I began experimenting with ^6 about 2 years ago because of some
teaching projects I had. At first I was disappointed with my dull
looking test results but lately I'm surprised to find myself excited
at the prospect of using some of the new ^6 glazes.
I've seen a couple of posts over the years that stated categorically:
"you can't make good glazes at ^6." Must be highly devoted disciples
of the Fire god, or else numerologists warding off the number 6.

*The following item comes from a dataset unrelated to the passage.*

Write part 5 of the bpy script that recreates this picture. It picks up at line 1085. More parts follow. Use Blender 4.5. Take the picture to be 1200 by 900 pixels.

There was a better thought out post recently saying that the higher
fired glazes had "more interesting" surfaces because more crystallization
is possible at these temps. I can't help thinking that there is something
true about that, how can you equal the beautiful waxy opalascent glazes
of high fire reduction for example? Or is this just our ^10 prejudice?
In the end I think it's a big mistake to compare clays or glazes by temperature,
at least in the aesthetic sense. No question that temperature must have
some bearing on technical qualities but, then again I'm sure there's some
experts out there who'll remind us that a properly formulated low
fired body or glaze have as much tensile strength or hardness as a high one.
I knew a ceramic engineer once who sneered at high fired porcelain
and bragged that his paper thin bone china tea cups fired at around
^6 could support the weight of a car. He actually did this.
If anyone still thinks that lower fire equals less depth or quality
of glaze surface, take a good look at the red or black raku tea bowls of
Chojiro or Koetsu made a few hundred years ago. The red was fired to less
than ^04 and the black raku is fired to around ^6 I think.
Possibly the most beautiful and subtle glazes ever made.